It’s easy to see why investors, seeing stratospheric valuations, are eager to take the companies public and reap a windfall. And since Congress raised the limit in 2016 on the number of shareholders a private company may have before being required to disclose financial information, venture capitalists (VCs) have become incentivized to keep their major investments private longer while they drive up such valuations. Breaking the barrier on the number of private shareholders enables startups to offer options to new employees that enable additional rapid scaling for more years without the company having to go public.

When growth rate is the most important variable in valuation it is in a VC’s best interest to keep a company private as long as growth rates are impressive or accelerating. And when profitability is not an important variable in valuation then growth becomes easier to stoke because new customers do not have to be profitable to increase valuation.

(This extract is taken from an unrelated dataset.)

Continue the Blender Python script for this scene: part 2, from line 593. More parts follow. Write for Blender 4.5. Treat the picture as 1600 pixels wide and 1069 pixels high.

If investors are insensitive to the profitability of any customer (now euphemistically referred to as “unit economics”), then growth can be manufactured to the detriment of the company, its employees and other stakeholders. 

But if you take profitability seriously into account, then—IPO or no IPO—Uber and WeWork are still startups, not businesses. Becoming a self-sustaining, value-producing enterprise requires five things: 

A proven business model. A business model is a stable description of how a company makes a satisfactory profit. It describes the product, how the product or service is created and delivered, who the potential customers are, how will they be found and solicited and what the product or service sells for and how much it costs (the unit economics). 

A proven sales process. Each product or service with more than a handful of customers needs a sales process that finds and attracts potential customers and successfully converts some fraction of them into actual customers, all at a definable cost.

Proven customer satisfaction. Viable businesses understand the value customers see in a product and exactly how that value is being created and delivered in a way that earns the company a favorable reputation.

A proven competitive advantage over competition. All good ideas are soon copied, so every company must not only demonstrate their advantage over potential competitors but also how that advantage can be maintained.

Reliable and appropriately scalable operations. A quality product or service cannot be delivered without reliable operations. And new customers cannot be accommodated without scalable operations.  That means that the cost of delivering an extra unit needs to be equal or lower than the last unit. 

Uber and WeWork, along with several other companies that recently went public, have demonstrated everything except a profitable business model. WeWork, for example, may be able to point to one city or one building as profitable, but they cannot describe how every city or every building, within a plausible range of real-life variations in pricing, competition and regulations will be profitable. Without a proven profitable business model, your company is either a startup or a failure. And without a verified business model a company has no justification for going public.

The recent poor performances of IPOs have suddenly impelled VCs to focus on the unit economics of their portfolio companies.  The prospectus for The We Company demonstrates that some VCs had only a vague idea of the actual business models of the companies they had invested in. 

Granted, VCs can and should invest in companies without proven business models—that is their business. And they can and should charge hefty risk premiums to their limited partners for their services by touting their experiences in determining which companies have better chances of finding or perfecting their business models. But they have put too much faith in the “get-big-fast” (GBF) strategy, which prioritizes growth over demonstrated profitability. 

GBF uses aggressive infusions of capital to dominate markets. GBF strategies theoretically work for markets where network effects or economies of scale dominate unit economics and startups are in a race to capture market share to survive. GBF strategies can be major competitive advantages for VCs with large funds that invest in industries with these characteristics because they can out-invest rivals backing other startups with similar strategies. The belief in the infallibility of GBF has led to the raising of larger and larger funds, with the $92 billion Vision Fund now dominating all others.

The problem comes from investors and founders that together aspire to global domination of their sector and then to dominate adjacent sectors, like Uber with food delivery or We with co-living spaces. Proving the profitability of one business model is difficult enough, particularly on a global scale, but adding complexity to a business model postpones the time when the company can demonstrate the ability to provide consistent, dependable, customer-satisfying services and products that will be profitable.  

The assumption has been that because VCs like GBF, then public investors will, too. But public investors are in no position to continue pumping billions more into companies that have been distracted from perfecting proven business models. And because founder-CEOs have succeeded only at achieving growth and been encouraged to de-prioritize profits, it’s not clear that they are the right people to lead these companies once they’re public. They might not even know how to construct profitable business models. That was clearly the case with Adam Neumann, the founder of WeWork.  Twitter had to change CEOs multiple times to find someone who could finish the job of making the company sustainably profitable. And as public investors increasingly understand that what really separates a startup from a business is profitability, we may see lower valuations but far better business models.  It could be a win for everyone instead of a windfall for a few.